Saturday, August 7, 2010

Addendum III...

ABOUT 30 years ago, Neil Postman wrote a book titled "Amusing Ourselves to Death." If the College Board is correct, that seems to be just what we are doing.

Addendum II...

HERE are some rational words from another and different Nobel economist: "Think structural."

Thursday, August 5, 2010

Thursday, August 5, 2010

READ the decision of the federal judge overturning California's Prop 8 ban on same-gender marriage here (pdf). The money quote:
Moral disapproval alone is an improper basis on which to deny rights to gay men and lesbians. The evidence shows conclusively that Proposition 8 enacts, without reason, a private moral view that same-sex couples are inferior to opposite-sex couples. FF 76, 79-80; Romer, 517 US at 634 (“[L]aws of the kind now before us raise the inevitable inference that the disadvantage imposed is born of animosity toward the class of persons affected.”). Because Proposition 8 disadvantages gays and lesbians without any rational justification, Proposition 8 violates the Equal Protection Clause of the Fourteenth Amendment.

CONCLUSION

Proposition 8 fails to advance any rational basis in singling out gay men and lesbians for denial of a marriage license. Indeed, the evidence shows Proposition 8 does nothing more than enshrine in the California Constitution the notion that opposite-sex
couples are superior to same-sex couples. Because California has no interest in discriminating against gay men and lesbians, and because Proposition 8 prevents California from fulfilling its constitutional obligation to provide marriages on an equal basis, the court concludes that Proposition 8 is unconstitutional.
IT is gratifying to be reminded that this country is NOT a theocracy. It is a secular state, which is why everyone is free to believe whatever they want to believe. They are NOT free, however, to impose those beliefs on others who may wish to believe something else.

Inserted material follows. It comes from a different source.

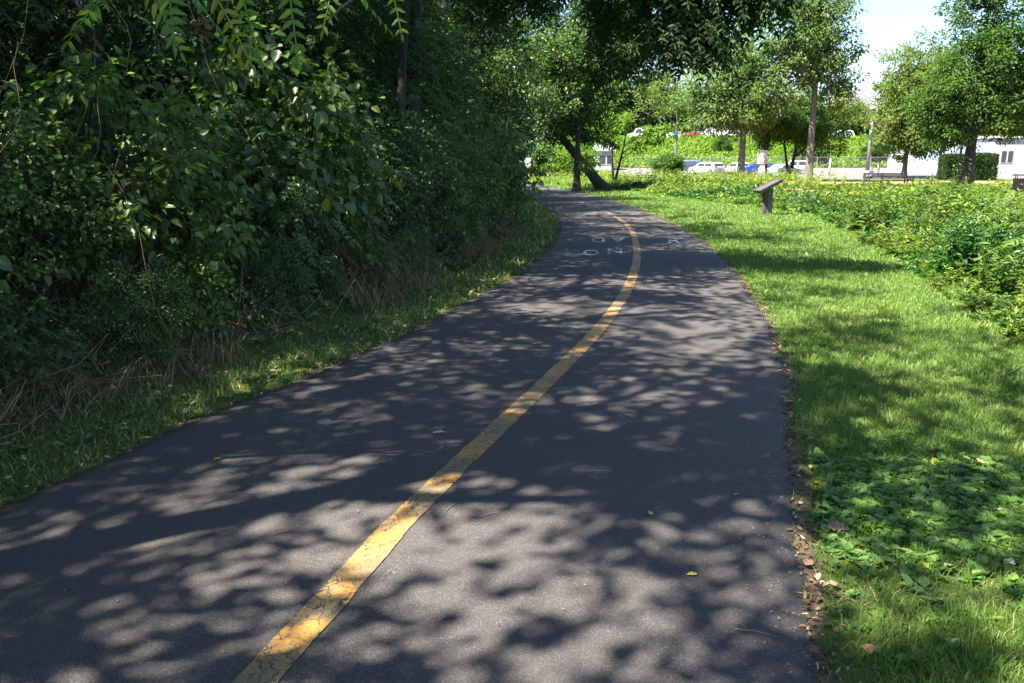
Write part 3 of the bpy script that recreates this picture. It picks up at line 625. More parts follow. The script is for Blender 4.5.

No religious sect or denomination is obliged to marry anyone it doesn't want to marry. But two individuals are not married until the state says they are married, and what the state and the religious call marriage is, in fact, a form of civil law contract in which the gender of the two parties entering into that contract is irrelevant. This is a rationalist secular view that is, of course, offensive to would-be theocrats. I will suggest that anyone wishing to live in a theocracy consider Saudi Arabia, Iran or Israel. In the meantime, let the rest of us enjoy simply being the human beings that we are.

It will be interesting, though, to see how near to a theocracy a right-wing Supreme Court will want us to be.

Monday, August 2, 2010

Monday, August 2, 2010

THE comment below, offered to an Opinionator essay about the Arizona immigration law, helps explain, perhaps, why Republican congresses during the George W. years did nothing about immigration reform and now wants to claim, inaccurately, that Obama isn't doing enough:
Michael Wolfe
Henderson, Texas
July 31st, 2010
9:38 am

There was an article in the Times about Obama and immigration about a month ago. It said that, from Reagan to Bush, Jr., the Presidents all ordered the INS (then the ICE) to make raids, TV crews and newspaper in tow, to show they were doing something about immigration. This only affected a few thousand (out of millions) of undocumented workers.

President Obama, according to the article, turned enforcement over to the IRS, a much larger and more tenacious organisation. Before, businesses could deduct payroll expenses from their taxes without providing legitimate SSNs; Obama ordered that all businesses must now provide, for all employees, valid SSNs or face fines large enough to close the businesses. Fake IDs that fooled the INS and ICE cannot get past the IRS computers, and millions of undocumented workers have lost their jobs. But quietly, with no raids and arrests for the TV cameras. With no way to obtain jobs, they have no way to support themselves if they remain in the US, so they are very quietly leaving.

For which the right is justifiably complaining: the old way provided ample entertainment to mollify irate citizens on the nightly news without imposing undue burdens on businesses who need sub-minimum wage labour to remain profitable. ...
Indeed, it seems "the Obama administration is deporting record numbers of illegal immigrants and auditing hundreds of businesses that blithely hire undocumented workers," according to the Washington Post. But isn't that what the rightwingers and the nativists say they want? Or is it really, as usual, all about money?